Cristina Naccarato holds a BA (Hons) in English from the University of Windsor, an MA in Literatures of Modernity from Ryerson University and is currently working toward her masters in Library and Information Science with a focus on archival studies, from the University of Western Ontario. Interested in the archive, the photograph as documentary object, and how these can be combined to create and preserve stories, she has actively spent the last several years photographing and documenting the cities she occupies. She has also been involved in many grassroots initiatives, hosting shows on community radio stations, organizing shows and music festivals, organizing symposiums and conferences, curating exhibitions and writing/editing numerous free-lance journals, zines and newspapers.

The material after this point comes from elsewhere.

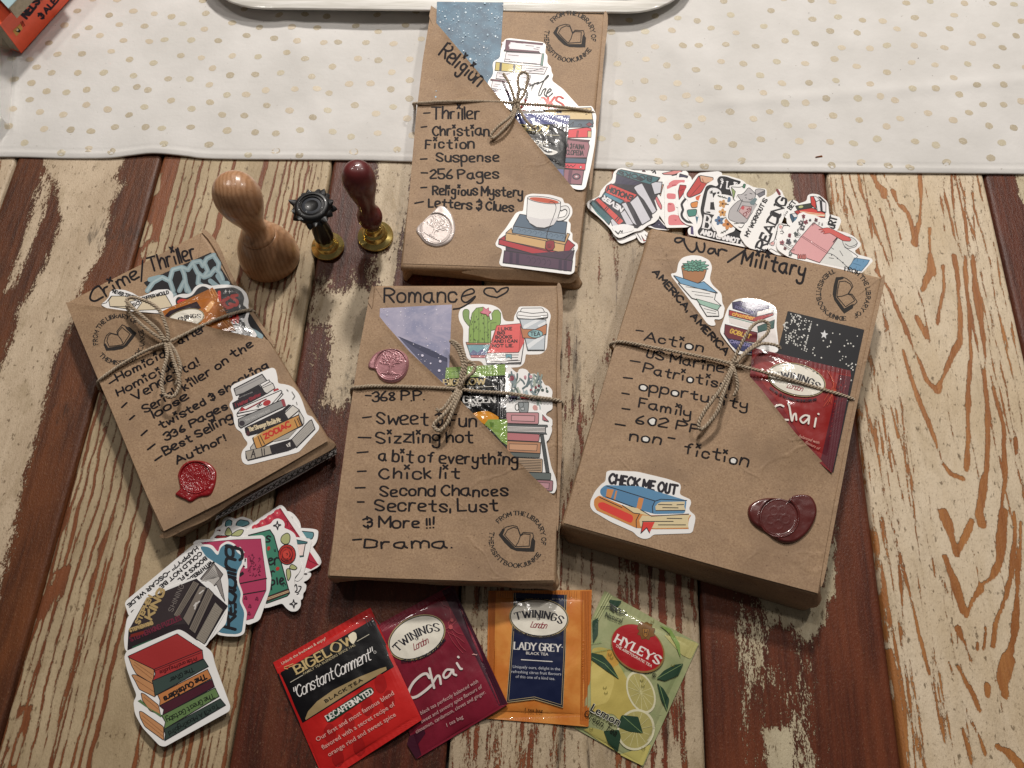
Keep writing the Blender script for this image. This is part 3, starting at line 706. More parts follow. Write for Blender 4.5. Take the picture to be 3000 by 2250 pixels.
# ------------------------------------------------------------------ tray at the top edge
def ringmesh(rings):
    n = len(rings[0]); V = [p for r in rings for p in r]; fs = []
    for a in range(len(rings)-1):
        for j in range(n): fs.append((a*n+j, a*n+(j+1) % n, (a+1)*n+(j+1) % n, (a+1)*n+j))
    return V, fs
def rrect(cx, cy, hx, hy, r, z, n=10):
    out = []
    for sx, sy, a0 in ((1, -1, -90), (1, 1, 0), (-1, 1, 90), (-1, -1, 180)):
        for k in range(n+1):
            a = math.radians(a0+90*k/n); out.append((cx+sx*(hx-r)+r*math.cos(a), cy+sy*(hy-r)+r*math.sin(a), z))
    return out
zr = 0.0145; tl = P(560, 0, zr); tr = P(2050, 0, zr); fr = P(1500, 30, zr)
tcx = (tl[0]+tr[0])/2; fy = fr[1]; hx = (tr[0]-tl[0])/2; hy = 0.12; cy = fy+hy
tray = empty('serving_tray', (tcx, cy, 0.002), 'white wooden serving tray with dark green inside, behind the top parcel', 'tray')
tray.rotation_euler = (0, 0, 0)
tw = NT('whitewashed_wood'); vv = tw.coord((0.25, 3, 3)); g_ = tw.noise(vv, 90, 4)
tw.set(Base_Color=tw.mix(tw.ramp(g_, 0.35, 0.7), lin('#cfcbc2'), lin('#e9e6e1')), Roughness=0.45, Coat_Weight=0.2, Normal=tw.bump(g_, 0.0004))
tan_ = math.tan(math.radians(-0.9))
def turn(r): return [(x, y+(x-tcx)*tan_, z) for x, y, z in r]
def RR(d, r, z): return turn(rrect(tcx, cy, hx-d, hy-d, r, z))
V, fs = ringmesh([RR(0.020, 0.05, 0.0045), RR(0.012, 0.055, 0.0055), RR(0.003, 0.06, 0.0105), RR(0.0003, 0.063, 0.0130), RR(0, 0.064, 0.0140), RR(0.001, 0.063, 0.0147), RR(0.0135, 0.051, 0.0150)])
fs.append(tuple(range(44))[::-1])
mk('tray_rim', V, fs, tw.m, tray, smooth=True)
V, fs = ringmesh([RR(0.0136, 0.051, 0.0152), RR(0.0150, 0.05, 0.0150), RR(0.019, 0.046, 0.0095), RR(0.026, 0.04, 0.0075)])
fs.append(tuple(range(3*44, 4*44)))
mk('tray_lining', V, fs, mat_simple('dark_green_enamel', '#18402f', 0.25, 0, 0.6), tray, smooth=True)

# ------------------------------------------------------------------ books in the top left corner
def boxbook(name, corners_top, h, thick, spine_col, label, page='#b5a892', cat='book', spine_edge=(0, 1)):
    """a closed book lying on its side: corners_top = four photo points of the upward face at height h (spine face up)"""
    c = [np.array(P(u, v, h)) for u, v in corners_top]; ctr = sum(c)/4
    return c, ctr
def slab(c, z0, z1, shrink=0.0, r=0.0):
    ctr = sum(np.array(q[:2]) for q in c)/len(c); T = [ctr+(np.array(q[:2])-ctr)*(1-shrink) for q in c]
    V = [(*q, z0) for q in T]+[(*q, z1) for q in T]
    return V, [(3, 2, 1, 0), (4, 5, 6, 7), (0, 1, 5, 4), (1, 2, 6, 5), (2, 3, 7, 6), (3, 0, 4, 7)]
M['orange'] = mat_simple('orange_cover', '#fb5c33', 0.4, 0, 0.3, 500, 0.00004, 0.05); M['pages'] = mat_simple('book_pages', '#b3a690', 0.85, 0, 0, 900, 0.0001, 0.12)
zb = 0.0042; A_ = np.array(P(63, 156, zb)); dirv = np.array(P(208, -6, zb))-A_; dirv /= np.linalg.norm(dirv); perp = np.array((-dirv[1], dirv[0], 0.0)); tb_ = 0.030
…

Rosina Riccardo is currently working towards her Bachelor of Arts in Communications and Visual Arts at the University of Windsor. She is constantly striving to grow as an artist through various endeavours, and mediums the city has to offer. As well, she is particularly fascinated with things relating to popular culture, Canadian music, zine-making, and siamese cats.

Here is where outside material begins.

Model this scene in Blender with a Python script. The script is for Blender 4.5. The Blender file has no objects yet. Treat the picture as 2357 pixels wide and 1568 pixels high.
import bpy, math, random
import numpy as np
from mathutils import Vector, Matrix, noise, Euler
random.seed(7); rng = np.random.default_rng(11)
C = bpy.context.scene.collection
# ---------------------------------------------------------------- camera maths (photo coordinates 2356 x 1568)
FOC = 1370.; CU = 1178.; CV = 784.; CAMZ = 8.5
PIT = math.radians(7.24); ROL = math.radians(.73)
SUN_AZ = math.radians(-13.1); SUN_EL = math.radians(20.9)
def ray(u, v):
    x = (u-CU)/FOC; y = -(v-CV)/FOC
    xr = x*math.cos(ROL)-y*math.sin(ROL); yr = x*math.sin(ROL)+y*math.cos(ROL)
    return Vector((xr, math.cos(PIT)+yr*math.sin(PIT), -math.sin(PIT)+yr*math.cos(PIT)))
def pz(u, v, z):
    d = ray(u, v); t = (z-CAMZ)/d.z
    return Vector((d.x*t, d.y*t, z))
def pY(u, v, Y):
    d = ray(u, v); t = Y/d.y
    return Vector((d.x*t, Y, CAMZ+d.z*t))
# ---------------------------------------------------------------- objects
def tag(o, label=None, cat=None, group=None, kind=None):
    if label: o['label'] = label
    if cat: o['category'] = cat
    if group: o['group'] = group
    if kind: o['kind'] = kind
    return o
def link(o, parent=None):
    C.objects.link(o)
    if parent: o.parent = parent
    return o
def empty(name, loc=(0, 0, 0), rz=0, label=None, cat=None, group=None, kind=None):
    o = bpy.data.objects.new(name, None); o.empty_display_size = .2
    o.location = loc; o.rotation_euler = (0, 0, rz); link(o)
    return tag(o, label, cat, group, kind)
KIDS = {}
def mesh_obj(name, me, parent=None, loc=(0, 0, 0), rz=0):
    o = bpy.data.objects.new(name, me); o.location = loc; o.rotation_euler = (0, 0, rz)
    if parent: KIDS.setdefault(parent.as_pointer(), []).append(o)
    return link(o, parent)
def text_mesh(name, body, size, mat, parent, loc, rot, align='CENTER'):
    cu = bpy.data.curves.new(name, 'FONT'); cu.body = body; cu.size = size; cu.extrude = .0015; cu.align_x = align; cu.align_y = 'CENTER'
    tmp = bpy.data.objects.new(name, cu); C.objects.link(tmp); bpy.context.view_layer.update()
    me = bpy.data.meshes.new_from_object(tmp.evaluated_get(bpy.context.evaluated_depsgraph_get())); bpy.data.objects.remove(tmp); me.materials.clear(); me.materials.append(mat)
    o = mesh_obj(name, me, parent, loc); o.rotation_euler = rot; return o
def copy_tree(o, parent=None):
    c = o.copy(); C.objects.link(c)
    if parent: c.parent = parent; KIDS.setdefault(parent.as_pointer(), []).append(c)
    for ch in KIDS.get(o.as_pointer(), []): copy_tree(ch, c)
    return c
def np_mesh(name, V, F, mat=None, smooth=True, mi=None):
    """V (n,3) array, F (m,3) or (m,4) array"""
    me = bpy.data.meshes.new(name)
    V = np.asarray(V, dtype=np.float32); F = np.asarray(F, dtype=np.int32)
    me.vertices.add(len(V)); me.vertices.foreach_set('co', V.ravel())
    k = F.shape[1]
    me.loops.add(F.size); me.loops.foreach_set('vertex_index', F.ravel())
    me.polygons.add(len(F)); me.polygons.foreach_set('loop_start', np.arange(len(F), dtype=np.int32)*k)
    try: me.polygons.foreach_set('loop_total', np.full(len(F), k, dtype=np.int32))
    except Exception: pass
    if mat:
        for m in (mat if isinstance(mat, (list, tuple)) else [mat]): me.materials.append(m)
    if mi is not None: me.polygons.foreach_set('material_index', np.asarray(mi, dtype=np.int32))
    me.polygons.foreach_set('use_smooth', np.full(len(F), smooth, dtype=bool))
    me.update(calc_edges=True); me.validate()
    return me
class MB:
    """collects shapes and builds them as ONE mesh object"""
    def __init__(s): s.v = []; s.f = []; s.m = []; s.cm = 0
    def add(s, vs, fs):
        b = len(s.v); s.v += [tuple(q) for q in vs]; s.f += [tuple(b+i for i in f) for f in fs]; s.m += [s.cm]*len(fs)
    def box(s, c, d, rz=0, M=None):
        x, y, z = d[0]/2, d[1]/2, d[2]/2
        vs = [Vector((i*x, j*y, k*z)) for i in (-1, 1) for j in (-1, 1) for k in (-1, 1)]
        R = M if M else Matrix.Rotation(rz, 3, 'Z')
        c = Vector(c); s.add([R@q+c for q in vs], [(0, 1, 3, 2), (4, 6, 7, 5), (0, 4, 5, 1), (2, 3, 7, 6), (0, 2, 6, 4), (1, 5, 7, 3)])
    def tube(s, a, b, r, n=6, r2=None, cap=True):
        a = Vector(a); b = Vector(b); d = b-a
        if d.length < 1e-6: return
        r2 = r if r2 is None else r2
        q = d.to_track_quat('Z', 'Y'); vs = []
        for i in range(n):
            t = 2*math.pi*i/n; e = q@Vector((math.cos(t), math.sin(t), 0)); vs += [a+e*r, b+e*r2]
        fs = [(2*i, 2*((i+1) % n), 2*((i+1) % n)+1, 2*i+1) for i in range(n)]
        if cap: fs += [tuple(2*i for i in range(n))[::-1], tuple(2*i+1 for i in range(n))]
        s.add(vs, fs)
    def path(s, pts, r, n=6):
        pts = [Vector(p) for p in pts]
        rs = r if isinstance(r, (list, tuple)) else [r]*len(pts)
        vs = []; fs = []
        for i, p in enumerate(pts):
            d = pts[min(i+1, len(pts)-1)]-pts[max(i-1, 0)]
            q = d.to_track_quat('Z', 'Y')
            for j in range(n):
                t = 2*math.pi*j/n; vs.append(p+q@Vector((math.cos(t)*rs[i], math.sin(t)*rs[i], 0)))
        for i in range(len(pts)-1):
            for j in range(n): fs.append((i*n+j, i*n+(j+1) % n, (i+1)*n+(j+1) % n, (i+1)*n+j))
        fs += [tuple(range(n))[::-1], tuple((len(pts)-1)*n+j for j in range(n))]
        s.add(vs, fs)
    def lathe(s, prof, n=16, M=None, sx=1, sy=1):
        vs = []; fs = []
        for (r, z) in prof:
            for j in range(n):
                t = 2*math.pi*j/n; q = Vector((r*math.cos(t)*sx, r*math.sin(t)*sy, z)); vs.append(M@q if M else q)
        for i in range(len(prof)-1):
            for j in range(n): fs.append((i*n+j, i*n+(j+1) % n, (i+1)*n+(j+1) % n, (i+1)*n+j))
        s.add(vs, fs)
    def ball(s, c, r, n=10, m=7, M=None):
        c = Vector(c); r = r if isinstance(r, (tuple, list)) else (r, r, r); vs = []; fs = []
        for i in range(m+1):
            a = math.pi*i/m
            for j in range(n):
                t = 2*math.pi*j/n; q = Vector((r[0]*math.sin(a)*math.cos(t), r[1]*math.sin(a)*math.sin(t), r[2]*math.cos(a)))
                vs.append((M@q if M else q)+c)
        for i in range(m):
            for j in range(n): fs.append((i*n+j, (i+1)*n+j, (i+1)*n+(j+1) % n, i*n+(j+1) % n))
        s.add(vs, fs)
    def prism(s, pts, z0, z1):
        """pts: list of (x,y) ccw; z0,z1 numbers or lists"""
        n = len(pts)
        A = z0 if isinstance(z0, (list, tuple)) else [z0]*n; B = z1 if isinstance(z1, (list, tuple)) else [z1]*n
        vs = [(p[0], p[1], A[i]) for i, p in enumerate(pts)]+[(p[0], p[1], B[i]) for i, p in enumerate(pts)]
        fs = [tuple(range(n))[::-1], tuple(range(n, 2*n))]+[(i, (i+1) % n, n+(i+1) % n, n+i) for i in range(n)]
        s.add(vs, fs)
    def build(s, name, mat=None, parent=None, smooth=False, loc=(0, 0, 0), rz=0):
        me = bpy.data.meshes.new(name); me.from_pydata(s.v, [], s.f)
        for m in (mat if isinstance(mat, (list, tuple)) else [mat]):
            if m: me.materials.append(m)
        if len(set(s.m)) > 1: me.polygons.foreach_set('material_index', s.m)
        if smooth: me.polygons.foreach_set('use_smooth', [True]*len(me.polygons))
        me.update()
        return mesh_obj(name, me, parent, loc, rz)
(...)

Hiba Abdallah holds a BFA with a minor in Political Science from the University of Windsor. She is interested in analyzing and interpreting the connections between identity, culture, and the political environments in which we live. With her undeniable knack to always want to make things, she likes to create scenarios that confront the sociopolitical spaces that protest the notion of reality. She is constantly reminding herself and those around her to explore and examine why things are the way they are.
Kevin Echlin has his BFA in Visual Arts from the University of Windsor. He is interested in sustainable living, wildlife conservation, and permaculture. He likes to cook, and is also a musician. He likes to get his hands messy.
Sara Howie is currently working towards her degree in Fine Arts and Art History at the University of Windsor. She is interested in art as a form of documentation as well as the interactivity between art and the viewer. Her work often reflects her curiosities as she continues to explore the city and all the great things it has to offer. Sara is also investigating her role as an activist, and writes about it.